Reality: Food prices are already rising here much faster than the returns you are likely to get from keeping your money in a bank or money-market fund. And there are very good reasons to believe prices on the shelves are about to start rising a lot faster.
"Load up the pantry," says Manu Daftary, one of Wall Street's top investors and the manager of the Quaker Strategic Growth mutual fund. "I think prices are going higher. People are too complacent. They think it isn't going to happen here. But I don't know how the food companies can absorb higher costs." (Full disclosure: I am an investor in Quaker Strategic)
Stocking up on food may not replace your long-term investments, but it may make a sensible home for some of your shorter-term cash. Do the math. If you keep your standby cash in a money-market fund you'll be lucky to get a 2.5% interest rate. Even the best one-year certificate of deposit you can find is only going to pay you about 4.1%, according to And those yields are before tax.
Meanwhile the most recent government data shows food inflation for the average American household is now running at 4.5% a year.
And some prices are rising even more quickly. The latest data show cereal prices rising by more than 8% a year. Both flour and rice are up more than 13%. Milk, cheese, bananas and even peanut butter: They're all up by more than 10%. Eggs have rocketed up 30% in a year. Ground beef prices are up 4.8% and chicken by 5.4%.
These are trends that have been in place for some time.
And if you are hoping they will pass, here's the bad news: They may actually accelerate.
The reason? The prices of many underlying raw materials have risen much more quickly still. Wheat prices, for example, have roughly tripled in the past three years.
Sooner or later, the food companies are going to have to pass those costs on. Kraft saw its raw material costs soar by about $1.25 billion last year, squeezing profit margins. The company recently warned that higher prices are here to stay. Last month the chief executive of General Mills, Kendall Powell, made a similar point.
The main reason for rising prices, of course, is the surge in demand from China and India. Hundreds of millions of people are joining the middle class each year, and that means they want to eat more and better food.
A secondary reason has been the growing demand for ethanol as a fuel additive. That's soaking up some of the corn supply.
You can't easily stock up on perishables like eggs or milk. But other products will keep. Among them: Dried pasta, rice, cereals, and cans of everything from tuna fish to fruit and vegetables. The kicker: You should also save money by buying them in bulk.
If this seems a stretch, ponder this: The emerging bull market in agricultural products is following in the footsteps of oil. A few years ago, many Americans hoped $2 gas was a temporary spike. Now it's the rosy memory of a bygone age.
The good news is that it's easier to store Cap'n Crunch or cans of Starkist in your home than it is to store lots of gasoline. Safer, too.

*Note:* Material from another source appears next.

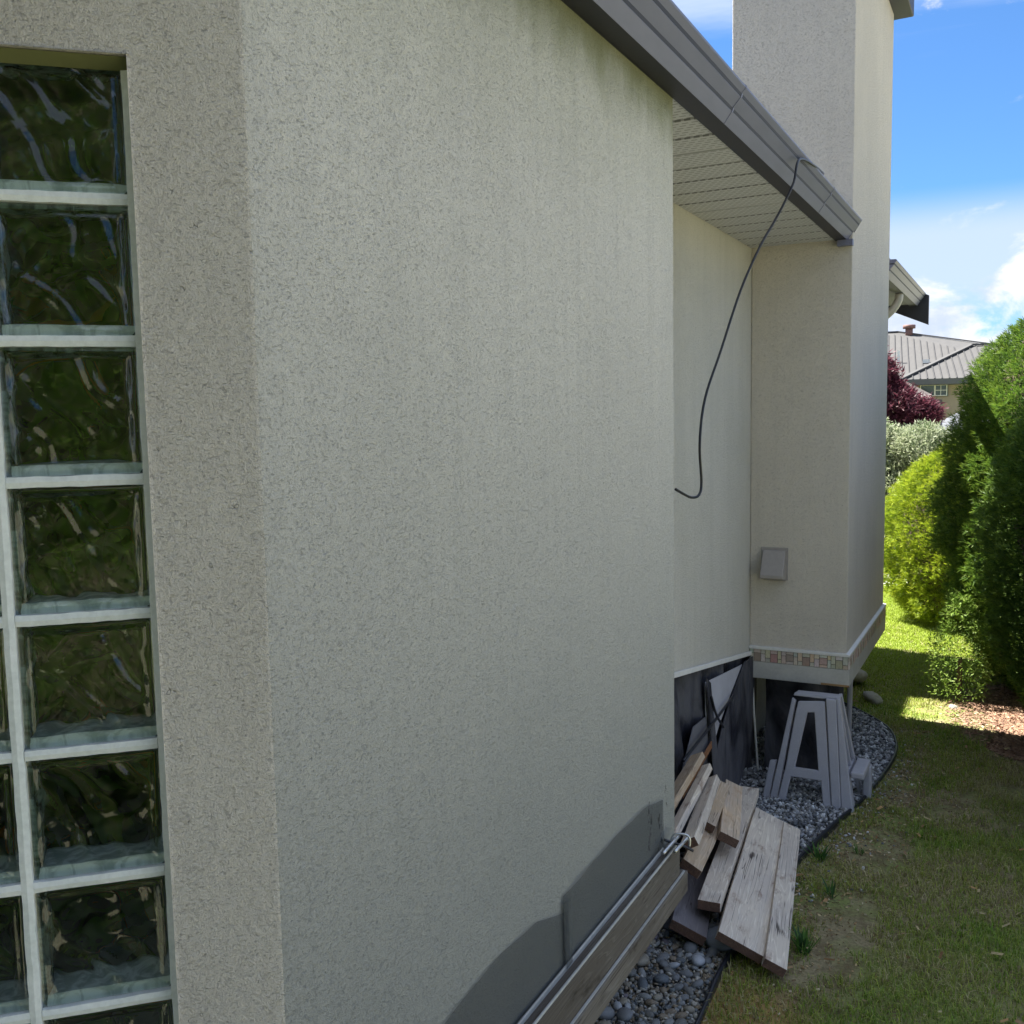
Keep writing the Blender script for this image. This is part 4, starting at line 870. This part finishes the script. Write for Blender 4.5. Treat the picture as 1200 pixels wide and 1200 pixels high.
n = 22000; x = rng.uniform(-.6, .9, n); y = rng.uniform(6.6, 9.3, n); k = ((x - .85) / 1.3) ** 2 + ((y - 8) / 1.3) ** 2 < 1 + .1 * rng.normal(size=n); x, y = x[k], y[k]
o = chips('bark_chips', len(x), x, y, .024, [(.34, .21, .14), (.26, .16, .11), (.42, .29, .20), (.20, .12, .09)], ''); tag(o, 'reddish brown bark chips spread under the cedars', 'bark chips', kind='stuff')
n = 5000; y = rng.uniform(2.8, 7.4, n); x = edge_x(y) + rng.gamma(1.5, .16, n) + .01
o = chips('dry_thatch', n, x, y, .014, [(.46, .34, .18), (.34, .22, .11), (.55, .46, .32), (.20, .14, .08)], '', .002); tag(o, 'dry straw and moss litter on the bare lawn patches', 'thatch', kind='stuff')
n = 130; y = rng.uniform(2.9, 8, n); x = edge_x(y) + rng.uniform(.02, 1.1, n)
o = chips('fallen_leaves', n, x, y, .038, [(.42, .26, .12), (.30, .17, .08), (.50, .40, .22), (.34, .22, .12)], '', .02); tag(o, 'few dry fallen leaves scattered over the lawn', 'leaves', kind='stuff')
# weeds
def weed(x, y, n_, h, label, cols, seed):
    rs = random.Random(seed); e = empty('weed', label, 'weed', (x, y, 0), 0, 'weeds by the edging')
    V = []; F = []; C = []
    for i in range(n_):
        a = rs.uniform(0, 6.28); L = h * rs.uniform(.5, 1.1); ln = rs.uniform(.2, .9); wd = L * rs.uniform(.07, .13); b0 = len(V); c = cols[rs.randrange(len(cols))]; ox, oy = rs.uniform(-.02, .02), rs.uniform(-.02, .02)
        for s, ww in ((0, .4), (.35, 1), (.7, .8), (1, .05)):
            rr = ln * L * s; z = L * (s - .35 * ln * s * s); px, py = math.cos(a), math.sin(a)
            V += [(ox + px * rr - py * wd * ww / 2, oy + py * rr + px * wd * ww / 2, z), (ox + px * rr + py * wd * ww / 2, oy + py * rr - px * wd * ww / 2, z)]; C += [c, c]
        for k in range(3): F.append((b0 + 2 * k, b0 + 2 * k + 1, b0 + 2 * k + 3, b0 + 2 * k + 2))
    bulk('leaves', np.array(V), np.array(F), M['grass'], e, np.array(C)); return e
WG = [(.06, .15, .03), (.09, .20, .04), (.12, .24, .05), (.05, .11, .04)]
weed(-.87, 4.98, 34, .10, 'green weed tuft with small white specks beside the edging near the sawhorse', WG, 1)
weed(-.775, 4.07, 40, .12, 'grassy weed clump at the edge of the outermost plank', WG, 2)
weed(-.76, 4.62, 14, .10, 'sparse upright grass weed between plank and lawn', WG, 3)
weed(-.70, 5.15, 20, .06, 'low weed patch on the bare ground past the edging', WG, 4)
weed(-1.07, 3.93, 12, .05, 'tiny green seedling in the shade under the plank end', WG, 5)
weed(-.70, 3.20, 22, .05, 'flat grey green rosette weed near the bottom of the lawn', [(.10, .15, .09), (.08, .13, .07)], 6)
# indoor plant seen through the blocks
p = wl(-.42, .42, .35); e = empty('indoor_plant', 'blurred green plant with orange flowers behind the glass blocks', 'plant', p)
rs = np.random.default_rng(77); n = 900; L = rs.uniform(.10, .24, n)
P = np.stack([rs.normal(0, .22, n), rs.normal(0, .08, n), rs.uniform(.0, 2.35, n)], 1); P[:, :2] = P[:, :1] * np.array([[ux.x, ux.y]]) + P[:, 1:2] * np.array([[uy.x, uy.y]])
D = rs.normal(size=(n, 3)); D /= np.linalg.norm(D, axis=1)[:, None]; Sd = np.cross(D, rs.normal(size=(n, 3))); Sd /= np.linalg.norm(Sd, axis=1)[:, None]
V = np.stack([P - D * L[:, None] / 2, P + Sd * (L * .13)[:, None], P + D * L[:, None] / 2, P - Sd * (L * .13)[:, None]], 1)
cc = np.array([(.16, .32, .04), (.12, .22, .04), (.24, .40, .06), (.40, .40, .48), (.9, .28, .06)])[rs.choice(5, n, p=[.36, .3, .2, .08, .06])]
bulk('leaves', V.reshape(-1, 3), np.arange(4 * n).reshape(-1, 4), M['leaf'], e, np.repeat(cc, 4, 0)); tube('stem', [(0, 0, -.3), (0, 0, 2.2)], .015, M['bark'], e)

# ================================================================== NEIGHBOUR HOUSE (about 40 m off)
nb = empty('neighbour_house', 'distant beige house with ribbed grey hip roof beyond the hedge', 'house', (-2, 42, 0)); ninv = nb.matrix_basis.inverted()
def NB(o): o.parent = nb; o.matrix_parent_inverse = ninv; return o
def poly(name, pts, mat, th=.15):
    o = pyobj(name, pts, [tuple(range(len(pts)))], mat); s = o.modifiers.new('s', 'SOLIDIFY'); s.thickness = th; s.offset = -1; return NB(o)
ZE = 3.42
poly('roof', [(-4.15, 39.6, ZE), (4.6, 39.6, ZE), (1.4, 43.2, 4.75), (-1.95, 43.2, 4.78)], M['roof'])
poly('roof', [(-4.15, 39.6, ZE), (-1.95, 43.2, 4.78), (-1.95, 47, 4.78), (-4.15, 47, ZE)], M['roof'])
poly('roof', [(-12, 41.5, ZE + .1), (1.0, 41.5, ZE + .1), (-1.4, 46.9, 5.0), (-5.25, 48.5, 5.85), (-9, 48.5, 5.85)], M['roof'])
poly('roof', [(-5.25, 48.5, 5.85), (-1.4, 46.9, 5.0), (3.5, 47.5, 3.6), (3.5, 51, 3.6)], M['roof'])
# roof ribs (each a raised strip following the slope)
def rib(p, q, w_=.018, h=.03):
    p, q = Vector(p), Vector(q); d = (q - p).normalized(); s = d.cross(Vector((0, 0, 1))).normalized() * w_; u = s.cross(d).normalized() * h
    if u.z < 0: u = -u
    V = [p - s, p + s, p + s + u, p - s + u, q - s, q + s, q + s + u, q - s + u]
    return NB(pyobj('roof_batten', V, [(0, 1, 2, 3), (7, 6, 5, 4), (0, 4, 5, 1), (1, 5, 6, 2), (2, 6, 7, 3), (3, 7, 4, 0)], M['roof_rib'] if w_ < .05 else M['roof']))
def roofz(x): return (x + 4.15) / 2.2 if x < -1.95 else 1.0 if x < 1.4 else (4.6 - x) / 3.2
for i in range(32):
    x0 = -4.0 + i * .25; sh = .9; f = min(1, roofz(x0 - 0.0) * 1.0)
    f = min(1.0, max(.02, (x0 + 4.15) / 2.6)) if x0 < 1 else max(.05, min(1, (4.6 - x0) / 3.3))
    xt = x0 - .55 * f; rib((x0, 39.6, ZE + .01), (xt, 39.6 + 3.6 * f, ZE + .01 + 1.345 * f))
for i in range(38):
    x0 = -9.0 + i * .26; a = Vector((x0, 41.5, ZE + .11)); f = 1.0 if x0 < -4.6 else max(.05, 1 - (x0 + 4.6) / 6.2)
    rib((x0, 41.5, ZE + .11), (x0 - .8 * f, 41.5 + 6.6 * f, ZE + .11 + 2.2 * f))
rib((-4.2, 39.55, ZE), (-1.95, 43.2, 4.80), .10, .06); rib((-5.25, 48.5, 5.85), (-1.4, 46.9, 5.02), .10, .06); rib((-1.95, 43.2, 4.8), (1.4, 43.2, 4.77), .1, .06); rib((-9, 48.5, 5.85), (-5.25, 48.5, 5.85), .1, .06); rib((1.4, 43.2, 4.77), (4.6, 39.6, ZE), .1, .06)
NB(box('fascia', -4.2, 4.65, 39.45, 39.62, 3.22, ZE + .01, M['nbfascia'])); NB(box('eave_soffit', -4.1, 4.6, 39.63, 40.2, 3.20, 3.26, M['nbfascia']))
NB(box('wall', -3.6, 4.2, 40.1, 40.4, 0, 3.2, M['nbwall'])); NB(box('wall', -9, -3.6, 42, 42.3, 0, 3.4, M['nbwall'])); NB(box('wall', -3.9, -3.6, 40.4, 46, 0, 3.3, M['nbwall']))
wn = NB(box('window', -3.56, -2.56, 40.02, 40.08, 2.78, 3.24, plain('window frame dark', (.07, .10, .10), .5)))
for i in range(2):
    for j in range(2):
        for (x0, x1) in ((-3.50 + i * .26, -3.27 + i * .26) if i < 2 else (0, 0),):
            pass
def wpart(nm, x0, x1, z0, z1, m_, y0=40.0):
    o = box(nm, x0, x1, y0, y0 + .02, z0, z1, m_, wn); return o
for x0, x1 in ((-3.50, -3.04), (-2.99, -2.62)): wpart('window_pane', x0, x1, 2.83, 3.19, M['nbglass'])
for a in ((-3.53, -3.50, 2.80, 3.22), (-3.04, -2.99, 2.80, 3.22), (-2.62, -2.59, 2.80, 3.22), (-2.82, -2.80, 2.80, 3.22), (-3.50, -3.04, 2.80, 2.83), (-3.5, -3.04, 3.19, 3.22), (-2.99, -2.82, 3.0, 3.02), (-2.80, -2.62, 3.0, 3.02), (-2.99, -2.82, 2.80, 2.83), (-2.80, -2.62, 2.80, 2.83), (-2.99, -2.82, 3.19, 3.22), (-2.80, -2.62, 3.19, 3.22)): wpart('muntin', *a, M['white_trim'], 39.985)
# lower roofs, post and beam
poly('lower_roof', [(-5.2, 38.5, 3.35), (-3.9, 38.5, 3.28), (-3.02, 38.5, 2.78), (-3.05, 37.6, 2.45), (-5.2, 37.4, 2.5)], plain('pinkish shingle', (.17, .145, .14), .9, nscale=3, bd=0), .08)
NB(box('beam', -3.05, -2.72, 39.2, 39.6, 2.47, 2.66, M['nbfascia']))
poly('lower_roof', [(-3.35, 37.2, 1.50), (-2.2, 37.2, 1.50), (-1.2, 37.2, 1.50), (-.6, 38.8, 2.75), (-1.6, 38.8, 2.45)], M['roof_grey'], .08)
NB(box('lower_fascia', -3.4, -1.1, 37.05, 37.18, 1.38, 1.50, M['nbfascia'])); NB(box('lower_wall', -3.2, -1.2, 37.4, 37.6, 0, 1.45, M['nbwall']))
NB(box('post', -3.55, -3.20, 38.4, 38.8, 1.3, 2.45, M['nbwall'])); NB(box('lower_wall', -5.2, -3.6, 38.6, 38.8, 0, 2.6, M['nbwall']))
# roof vents
o = NB(tube('roof_vent', [(-4.75, 48.0, 5.6), (-4.75, 48.0, 5.98)], .16, M['stack'], None, seg=12, sub=2)); o = NB(tube('vent_cap', [(-4.75, 48.0, 5.96), (-4.75, 48.0, 6.12)], .27, M['stack'], None, seg=14, sub=2))
NB(box('roof_pipe', -4.75, -4.66, 43.6, 43.7, 4.1, 4.75, M['white_trim'])); NB(box('roof_pipe', -3.75, -3.5, 43.4, 43.6, 4.18, 4.33, M['white_trim']))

That's good advice for those who can afford to do so. Being on a fixed income means I live from month to month,but have some foodstuffs extra on hand.
Scott Free
The experience of Russians under Stalin, where he would surround towns and starve them to death, demonstrates that there is a specific order of extinction in a sudden artificial famine.

In order of disappearance:

Birds and other wildlife.
Animals, domestic pets.
The elderly.
Middle aged people.
Everyone else
Very young adults and teenagers (all male) are the very last to go.

The last group tend to gather fairly early on and are the primary reason for the later groups extinctions; as gangs of young men feed on their fellow more vulnerable humans.